Sunday, April 1, 2012

Touching the Void - Joe Simpson

The subtitle of this book is The True Story of One Man's Miraculous Survival and it's just that - a gripping account of a mountain climbing accident and the miraculous survival of a man who was thought to be dead. The writing was well done and made me, as the reader, able to imagine the excruciating circumstances of the author's struggle to survive a life-threatening accident and its aftermath.

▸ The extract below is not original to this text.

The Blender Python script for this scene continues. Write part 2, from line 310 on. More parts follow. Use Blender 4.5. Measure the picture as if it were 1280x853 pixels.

Yellow Crocus - Laila Ibrahim

Found this book on NetGalley and it was a perfect fit for the Color Coded Reading Challenge, so I let it jump over some of the other TBR books. I enjoyed the story of two women, one a free white woman and the other an African American slave, whose lives are entwined. It was an enjoyable, fast read, despite descriptions of pregnancy, labor, childbirth, and nursing that were a little intense for me (I don't have kids). It made an interesting companion read to To Be a Slave, as a fictionalized account of life in the southern US when slavery was still practiced.

My Name Is Red - Orhan Pamuk

Another book I got at a substantial discount at Borders last September, this is the first book I have finished for my Around the World Challenge - hooray! Set in Istanbul in the late 1500s, the story that unfolds is told in alternating first-person accounts by various characters and even, sometimes, inanimate objects. I really enjoyed this narrative structure, as it felt like a natural way for the story, which is part murder mystery, part love story, and part a description of how art was viewed by people in this time and place, to unfold. I have another book by the same author as one of my TBR Challenge books, and now I'm looking forward to getting to that sooner rather than later. Recommended.